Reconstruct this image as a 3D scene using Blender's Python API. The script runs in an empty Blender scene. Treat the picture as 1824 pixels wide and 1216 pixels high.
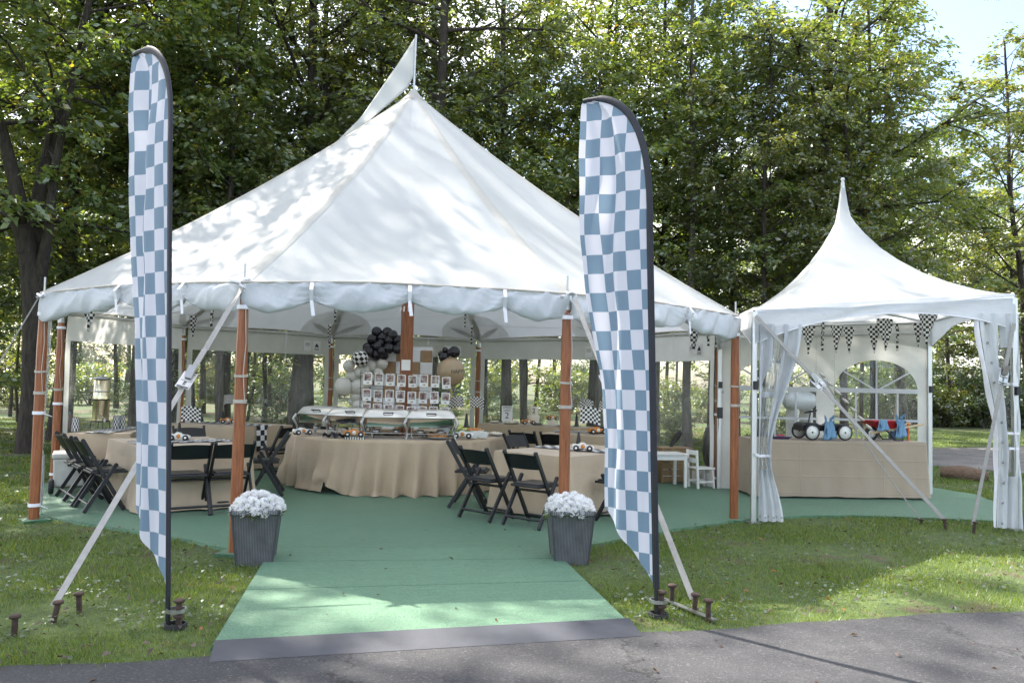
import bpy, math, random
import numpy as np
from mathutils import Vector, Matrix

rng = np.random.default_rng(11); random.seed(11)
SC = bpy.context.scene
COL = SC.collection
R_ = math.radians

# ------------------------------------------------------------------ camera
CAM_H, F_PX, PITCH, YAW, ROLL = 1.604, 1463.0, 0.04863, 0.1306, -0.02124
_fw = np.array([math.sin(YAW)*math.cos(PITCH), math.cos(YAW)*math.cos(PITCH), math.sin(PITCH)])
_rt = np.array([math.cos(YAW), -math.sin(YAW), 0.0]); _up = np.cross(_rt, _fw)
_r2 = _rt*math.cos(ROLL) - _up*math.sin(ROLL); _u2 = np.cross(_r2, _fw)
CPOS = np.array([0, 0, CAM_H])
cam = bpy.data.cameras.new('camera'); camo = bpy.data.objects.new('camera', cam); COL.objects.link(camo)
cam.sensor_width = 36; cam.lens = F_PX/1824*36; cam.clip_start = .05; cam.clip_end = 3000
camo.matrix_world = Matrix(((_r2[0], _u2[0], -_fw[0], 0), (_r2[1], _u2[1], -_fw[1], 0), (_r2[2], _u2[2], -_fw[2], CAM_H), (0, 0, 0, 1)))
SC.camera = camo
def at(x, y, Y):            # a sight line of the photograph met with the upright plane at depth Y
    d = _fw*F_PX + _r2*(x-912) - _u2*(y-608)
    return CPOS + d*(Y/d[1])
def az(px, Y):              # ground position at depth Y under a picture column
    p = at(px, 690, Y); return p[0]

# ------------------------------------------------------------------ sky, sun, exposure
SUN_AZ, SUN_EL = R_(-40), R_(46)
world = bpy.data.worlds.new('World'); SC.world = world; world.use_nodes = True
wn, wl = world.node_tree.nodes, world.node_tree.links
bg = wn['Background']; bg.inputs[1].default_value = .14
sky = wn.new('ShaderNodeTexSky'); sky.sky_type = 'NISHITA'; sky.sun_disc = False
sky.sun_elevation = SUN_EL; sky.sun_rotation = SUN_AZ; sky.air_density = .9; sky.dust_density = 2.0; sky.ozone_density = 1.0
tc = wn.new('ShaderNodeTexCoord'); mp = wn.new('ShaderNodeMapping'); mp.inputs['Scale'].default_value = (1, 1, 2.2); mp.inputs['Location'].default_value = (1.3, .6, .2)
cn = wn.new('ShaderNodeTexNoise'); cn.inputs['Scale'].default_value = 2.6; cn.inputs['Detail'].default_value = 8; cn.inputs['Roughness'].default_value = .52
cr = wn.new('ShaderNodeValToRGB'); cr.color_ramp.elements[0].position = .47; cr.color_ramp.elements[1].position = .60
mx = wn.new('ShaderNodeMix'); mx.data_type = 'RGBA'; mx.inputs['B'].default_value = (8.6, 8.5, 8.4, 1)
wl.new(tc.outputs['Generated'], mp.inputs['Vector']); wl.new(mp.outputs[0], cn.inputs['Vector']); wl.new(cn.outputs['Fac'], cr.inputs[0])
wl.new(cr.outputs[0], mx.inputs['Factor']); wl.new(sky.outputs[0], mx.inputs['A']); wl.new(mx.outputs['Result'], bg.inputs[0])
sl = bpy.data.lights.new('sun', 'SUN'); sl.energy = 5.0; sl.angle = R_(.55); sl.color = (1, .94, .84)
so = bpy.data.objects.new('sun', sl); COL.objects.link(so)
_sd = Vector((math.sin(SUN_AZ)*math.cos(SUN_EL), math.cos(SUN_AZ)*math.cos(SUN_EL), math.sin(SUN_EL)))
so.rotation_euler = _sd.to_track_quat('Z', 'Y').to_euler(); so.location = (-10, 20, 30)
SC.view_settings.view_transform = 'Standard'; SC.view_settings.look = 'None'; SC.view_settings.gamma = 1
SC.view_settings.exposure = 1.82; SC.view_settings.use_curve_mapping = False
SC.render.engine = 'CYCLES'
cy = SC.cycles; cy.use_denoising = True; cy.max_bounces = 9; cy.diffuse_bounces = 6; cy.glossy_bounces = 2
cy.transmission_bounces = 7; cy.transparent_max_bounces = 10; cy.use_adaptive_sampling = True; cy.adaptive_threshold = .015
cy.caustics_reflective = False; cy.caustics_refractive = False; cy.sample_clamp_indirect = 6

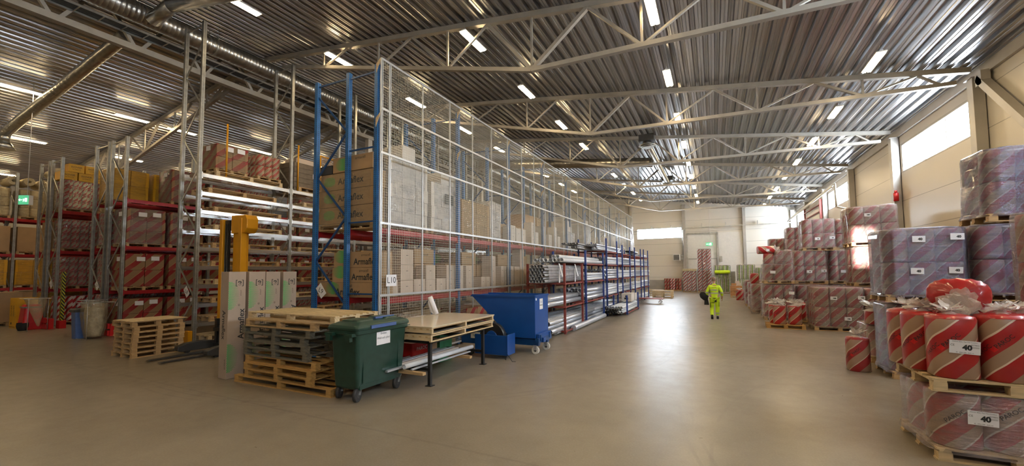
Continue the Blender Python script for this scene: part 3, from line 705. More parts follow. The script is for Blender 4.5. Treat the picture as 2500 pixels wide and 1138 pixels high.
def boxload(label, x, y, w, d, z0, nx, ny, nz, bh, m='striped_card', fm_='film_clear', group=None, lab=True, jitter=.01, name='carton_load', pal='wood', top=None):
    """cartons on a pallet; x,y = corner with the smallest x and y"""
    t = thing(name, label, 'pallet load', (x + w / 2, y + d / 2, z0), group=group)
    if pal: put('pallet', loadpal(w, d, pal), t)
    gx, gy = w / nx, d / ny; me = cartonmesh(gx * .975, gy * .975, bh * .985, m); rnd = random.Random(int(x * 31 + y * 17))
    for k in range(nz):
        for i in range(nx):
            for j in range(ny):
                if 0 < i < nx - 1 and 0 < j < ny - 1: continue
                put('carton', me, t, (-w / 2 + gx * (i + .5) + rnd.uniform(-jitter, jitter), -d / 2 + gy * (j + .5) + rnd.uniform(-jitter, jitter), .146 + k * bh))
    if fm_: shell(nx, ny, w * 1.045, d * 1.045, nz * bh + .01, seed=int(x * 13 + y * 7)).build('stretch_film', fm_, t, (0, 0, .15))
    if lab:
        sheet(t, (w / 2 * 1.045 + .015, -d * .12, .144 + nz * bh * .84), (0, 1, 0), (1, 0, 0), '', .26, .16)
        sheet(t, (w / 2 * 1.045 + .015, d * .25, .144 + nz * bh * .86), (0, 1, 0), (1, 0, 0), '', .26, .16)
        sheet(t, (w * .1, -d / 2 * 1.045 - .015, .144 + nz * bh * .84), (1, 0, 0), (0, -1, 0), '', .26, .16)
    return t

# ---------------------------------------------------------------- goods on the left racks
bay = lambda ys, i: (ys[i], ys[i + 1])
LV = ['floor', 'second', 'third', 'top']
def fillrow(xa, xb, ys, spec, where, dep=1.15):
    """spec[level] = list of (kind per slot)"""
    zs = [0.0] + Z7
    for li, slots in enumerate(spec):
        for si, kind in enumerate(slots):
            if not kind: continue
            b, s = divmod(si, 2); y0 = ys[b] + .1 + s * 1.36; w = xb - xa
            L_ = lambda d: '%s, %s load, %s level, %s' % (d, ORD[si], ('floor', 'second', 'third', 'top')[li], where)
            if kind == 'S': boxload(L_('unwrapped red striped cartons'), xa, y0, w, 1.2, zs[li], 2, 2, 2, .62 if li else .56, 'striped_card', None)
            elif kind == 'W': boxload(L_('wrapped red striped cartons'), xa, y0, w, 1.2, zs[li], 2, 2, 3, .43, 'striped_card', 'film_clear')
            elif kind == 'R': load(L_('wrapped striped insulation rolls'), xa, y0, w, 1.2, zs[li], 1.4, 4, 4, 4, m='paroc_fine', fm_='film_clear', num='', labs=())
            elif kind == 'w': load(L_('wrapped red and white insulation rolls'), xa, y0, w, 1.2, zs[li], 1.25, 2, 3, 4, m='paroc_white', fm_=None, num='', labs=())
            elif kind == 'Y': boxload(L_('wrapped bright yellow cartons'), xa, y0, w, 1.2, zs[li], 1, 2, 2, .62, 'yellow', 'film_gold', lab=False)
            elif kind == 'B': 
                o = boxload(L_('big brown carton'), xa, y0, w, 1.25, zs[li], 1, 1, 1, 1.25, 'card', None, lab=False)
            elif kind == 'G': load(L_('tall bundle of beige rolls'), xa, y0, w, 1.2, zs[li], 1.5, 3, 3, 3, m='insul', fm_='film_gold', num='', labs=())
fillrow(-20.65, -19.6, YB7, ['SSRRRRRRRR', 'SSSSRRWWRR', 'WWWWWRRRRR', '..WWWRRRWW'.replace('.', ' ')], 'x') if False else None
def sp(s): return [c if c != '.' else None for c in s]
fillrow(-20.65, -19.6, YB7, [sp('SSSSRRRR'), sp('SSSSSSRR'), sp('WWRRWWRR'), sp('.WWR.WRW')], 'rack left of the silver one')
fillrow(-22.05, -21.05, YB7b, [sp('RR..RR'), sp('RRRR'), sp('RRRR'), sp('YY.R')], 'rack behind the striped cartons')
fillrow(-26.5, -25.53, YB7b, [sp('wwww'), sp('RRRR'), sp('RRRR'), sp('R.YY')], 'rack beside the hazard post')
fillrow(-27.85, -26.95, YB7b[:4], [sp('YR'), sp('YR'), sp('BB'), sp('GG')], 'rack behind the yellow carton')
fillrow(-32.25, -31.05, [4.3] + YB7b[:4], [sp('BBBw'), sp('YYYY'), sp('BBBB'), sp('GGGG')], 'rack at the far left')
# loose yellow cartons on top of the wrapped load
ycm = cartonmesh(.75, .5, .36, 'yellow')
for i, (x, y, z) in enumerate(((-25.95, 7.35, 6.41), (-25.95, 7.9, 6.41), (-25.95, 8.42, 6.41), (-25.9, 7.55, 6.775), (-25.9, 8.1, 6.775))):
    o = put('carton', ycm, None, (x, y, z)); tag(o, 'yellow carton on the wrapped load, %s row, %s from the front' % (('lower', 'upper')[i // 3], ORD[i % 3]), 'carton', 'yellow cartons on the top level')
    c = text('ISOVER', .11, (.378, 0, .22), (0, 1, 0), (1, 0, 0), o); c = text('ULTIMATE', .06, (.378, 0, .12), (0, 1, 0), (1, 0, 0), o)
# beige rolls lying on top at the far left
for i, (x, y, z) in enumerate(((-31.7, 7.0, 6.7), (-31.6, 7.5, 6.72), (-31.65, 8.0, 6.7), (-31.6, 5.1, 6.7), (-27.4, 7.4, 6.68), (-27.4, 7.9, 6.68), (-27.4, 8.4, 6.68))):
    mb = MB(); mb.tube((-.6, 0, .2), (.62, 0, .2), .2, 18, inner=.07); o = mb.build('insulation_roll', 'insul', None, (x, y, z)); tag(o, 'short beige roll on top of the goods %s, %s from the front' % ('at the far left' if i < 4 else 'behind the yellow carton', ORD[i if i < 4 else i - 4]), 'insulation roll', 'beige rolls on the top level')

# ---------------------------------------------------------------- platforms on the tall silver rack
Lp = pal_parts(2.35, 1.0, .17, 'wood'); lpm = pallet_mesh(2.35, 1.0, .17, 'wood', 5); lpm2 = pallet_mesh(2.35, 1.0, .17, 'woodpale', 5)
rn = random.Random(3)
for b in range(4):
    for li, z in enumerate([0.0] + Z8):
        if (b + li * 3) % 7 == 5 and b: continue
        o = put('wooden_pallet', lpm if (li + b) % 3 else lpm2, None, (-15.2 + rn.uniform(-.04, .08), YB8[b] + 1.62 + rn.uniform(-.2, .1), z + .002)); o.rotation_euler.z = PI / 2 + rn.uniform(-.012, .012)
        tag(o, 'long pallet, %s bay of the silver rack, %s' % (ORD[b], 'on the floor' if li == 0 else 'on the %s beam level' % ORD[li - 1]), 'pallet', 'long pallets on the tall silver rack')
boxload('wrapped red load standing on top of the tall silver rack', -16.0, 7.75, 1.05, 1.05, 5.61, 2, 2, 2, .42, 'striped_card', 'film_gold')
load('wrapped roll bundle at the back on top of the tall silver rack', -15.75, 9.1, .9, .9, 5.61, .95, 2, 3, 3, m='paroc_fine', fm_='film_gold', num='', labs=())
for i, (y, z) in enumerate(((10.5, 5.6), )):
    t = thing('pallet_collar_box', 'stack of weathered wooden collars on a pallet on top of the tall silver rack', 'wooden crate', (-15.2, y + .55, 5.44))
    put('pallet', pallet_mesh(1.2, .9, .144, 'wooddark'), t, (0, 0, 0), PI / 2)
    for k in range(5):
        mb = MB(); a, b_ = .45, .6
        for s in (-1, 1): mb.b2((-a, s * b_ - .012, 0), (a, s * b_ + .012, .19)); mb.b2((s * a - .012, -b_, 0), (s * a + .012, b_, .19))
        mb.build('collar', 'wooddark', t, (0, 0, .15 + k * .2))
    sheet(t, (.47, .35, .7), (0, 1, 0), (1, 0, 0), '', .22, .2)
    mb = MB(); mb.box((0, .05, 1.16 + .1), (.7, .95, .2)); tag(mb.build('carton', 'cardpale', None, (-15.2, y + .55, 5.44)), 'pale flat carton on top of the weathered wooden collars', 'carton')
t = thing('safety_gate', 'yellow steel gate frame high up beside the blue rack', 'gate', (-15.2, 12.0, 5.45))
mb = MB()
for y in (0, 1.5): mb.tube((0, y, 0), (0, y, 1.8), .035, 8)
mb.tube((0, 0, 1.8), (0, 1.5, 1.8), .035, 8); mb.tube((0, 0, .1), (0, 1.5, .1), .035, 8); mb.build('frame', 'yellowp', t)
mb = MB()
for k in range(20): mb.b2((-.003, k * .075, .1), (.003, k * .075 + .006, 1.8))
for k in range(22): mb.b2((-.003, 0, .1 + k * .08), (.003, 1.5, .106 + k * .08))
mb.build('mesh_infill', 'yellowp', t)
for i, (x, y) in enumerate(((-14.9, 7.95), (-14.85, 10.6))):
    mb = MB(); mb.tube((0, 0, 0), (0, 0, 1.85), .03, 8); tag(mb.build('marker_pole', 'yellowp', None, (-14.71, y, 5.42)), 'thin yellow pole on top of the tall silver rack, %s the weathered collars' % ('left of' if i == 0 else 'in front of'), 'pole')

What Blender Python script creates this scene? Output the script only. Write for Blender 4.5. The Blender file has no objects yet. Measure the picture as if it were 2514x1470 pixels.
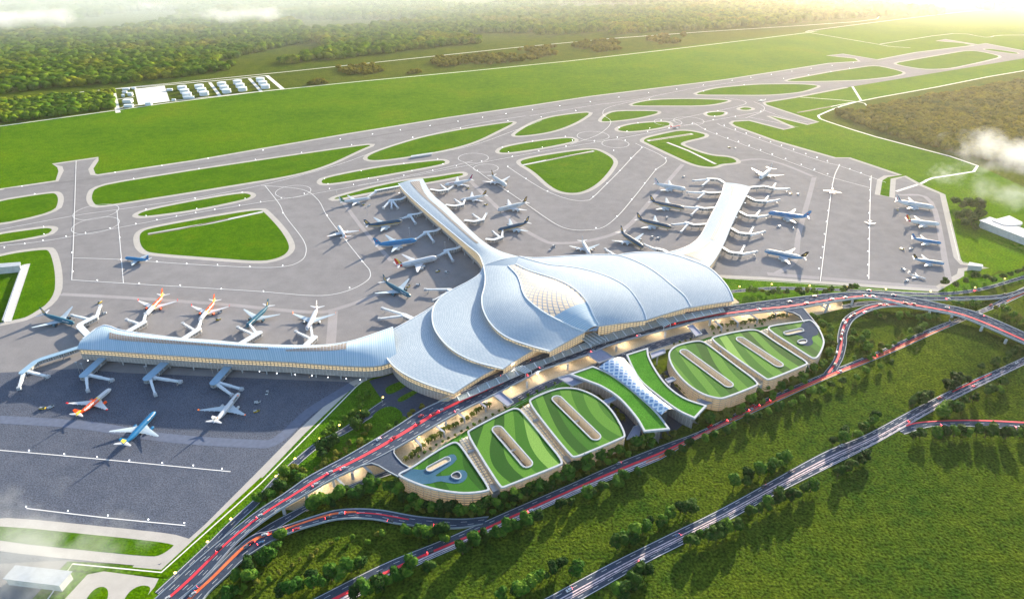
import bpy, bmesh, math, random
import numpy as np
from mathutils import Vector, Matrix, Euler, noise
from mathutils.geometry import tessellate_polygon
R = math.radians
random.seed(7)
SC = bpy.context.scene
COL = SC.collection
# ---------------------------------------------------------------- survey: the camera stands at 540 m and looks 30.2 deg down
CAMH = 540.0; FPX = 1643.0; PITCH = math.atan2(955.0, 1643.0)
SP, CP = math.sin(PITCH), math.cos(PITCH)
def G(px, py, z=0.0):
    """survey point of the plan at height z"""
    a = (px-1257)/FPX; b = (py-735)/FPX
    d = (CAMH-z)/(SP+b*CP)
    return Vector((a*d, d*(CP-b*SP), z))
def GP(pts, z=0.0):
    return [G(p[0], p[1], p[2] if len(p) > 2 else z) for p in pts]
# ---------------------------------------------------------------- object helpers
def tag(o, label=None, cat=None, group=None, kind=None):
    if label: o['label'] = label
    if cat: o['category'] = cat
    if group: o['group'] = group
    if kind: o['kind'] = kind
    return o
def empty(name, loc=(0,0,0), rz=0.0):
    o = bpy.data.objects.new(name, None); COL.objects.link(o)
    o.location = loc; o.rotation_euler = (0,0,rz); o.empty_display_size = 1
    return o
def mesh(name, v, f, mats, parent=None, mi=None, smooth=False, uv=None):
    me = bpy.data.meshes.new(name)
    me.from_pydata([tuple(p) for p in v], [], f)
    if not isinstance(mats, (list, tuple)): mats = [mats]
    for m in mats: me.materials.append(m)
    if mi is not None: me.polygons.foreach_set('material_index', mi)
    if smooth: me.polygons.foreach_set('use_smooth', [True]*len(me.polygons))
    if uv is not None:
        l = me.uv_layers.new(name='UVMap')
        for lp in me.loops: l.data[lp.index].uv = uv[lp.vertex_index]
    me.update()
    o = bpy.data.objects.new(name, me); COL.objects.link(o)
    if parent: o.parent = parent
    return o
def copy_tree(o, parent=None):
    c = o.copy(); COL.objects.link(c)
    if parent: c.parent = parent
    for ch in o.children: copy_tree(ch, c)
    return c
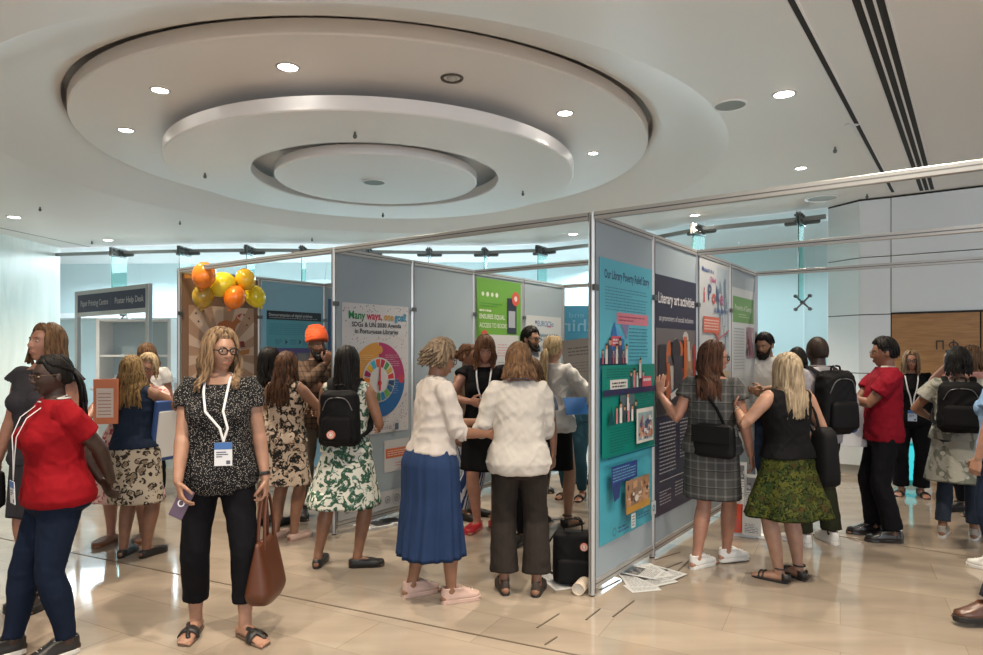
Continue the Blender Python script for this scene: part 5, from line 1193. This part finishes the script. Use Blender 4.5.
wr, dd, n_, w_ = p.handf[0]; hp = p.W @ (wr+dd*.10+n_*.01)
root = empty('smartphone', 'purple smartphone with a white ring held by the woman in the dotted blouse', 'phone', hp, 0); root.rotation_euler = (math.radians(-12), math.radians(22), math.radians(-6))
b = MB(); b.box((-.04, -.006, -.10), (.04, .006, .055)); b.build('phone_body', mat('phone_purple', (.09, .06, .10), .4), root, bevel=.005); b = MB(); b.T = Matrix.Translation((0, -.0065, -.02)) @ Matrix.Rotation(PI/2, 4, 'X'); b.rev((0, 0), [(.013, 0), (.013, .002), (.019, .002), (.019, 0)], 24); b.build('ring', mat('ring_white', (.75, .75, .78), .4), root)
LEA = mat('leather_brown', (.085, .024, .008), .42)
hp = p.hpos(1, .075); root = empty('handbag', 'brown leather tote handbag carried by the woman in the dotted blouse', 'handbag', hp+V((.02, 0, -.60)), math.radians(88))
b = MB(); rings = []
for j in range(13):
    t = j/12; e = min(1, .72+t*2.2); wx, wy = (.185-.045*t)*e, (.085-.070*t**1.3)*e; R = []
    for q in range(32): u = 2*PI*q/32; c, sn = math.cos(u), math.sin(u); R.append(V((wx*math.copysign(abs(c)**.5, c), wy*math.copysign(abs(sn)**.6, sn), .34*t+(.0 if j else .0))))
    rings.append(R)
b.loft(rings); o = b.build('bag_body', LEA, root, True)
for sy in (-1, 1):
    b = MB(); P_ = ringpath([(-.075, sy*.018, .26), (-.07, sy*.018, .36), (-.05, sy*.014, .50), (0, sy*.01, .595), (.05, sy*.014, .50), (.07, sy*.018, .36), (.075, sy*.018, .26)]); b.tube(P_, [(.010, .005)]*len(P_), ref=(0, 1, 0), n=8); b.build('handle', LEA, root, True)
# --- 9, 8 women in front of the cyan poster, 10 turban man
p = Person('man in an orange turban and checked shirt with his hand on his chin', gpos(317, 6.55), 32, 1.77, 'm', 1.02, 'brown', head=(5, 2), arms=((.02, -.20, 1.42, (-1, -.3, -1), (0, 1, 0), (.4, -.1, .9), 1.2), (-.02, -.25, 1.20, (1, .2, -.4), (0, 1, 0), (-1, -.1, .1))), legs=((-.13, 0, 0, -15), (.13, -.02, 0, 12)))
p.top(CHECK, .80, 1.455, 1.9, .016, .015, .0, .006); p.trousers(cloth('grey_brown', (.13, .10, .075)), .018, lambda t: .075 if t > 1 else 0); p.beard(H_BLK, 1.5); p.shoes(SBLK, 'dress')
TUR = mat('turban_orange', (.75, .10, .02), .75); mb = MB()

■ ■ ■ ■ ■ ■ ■

Exercise prompt
Starting with the first line of the data above and ending with the line containing "R_ = math.radians", please restate every line exactly, leaving images out.

Solution to the problem
Reconstruct this image as a 3D scene using Blender's Python API. The script runs in an empty Blender scene. Treat the picture as 1824 pixels wide and 1216 pixels high.
import bpy, math, random
import numpy as np
from mathutils import Vector, Matrix

rng = np.random.default_rng(11); random.seed(11)
SC = bpy.context.scene
COL = SC.collection
R_ = math.radians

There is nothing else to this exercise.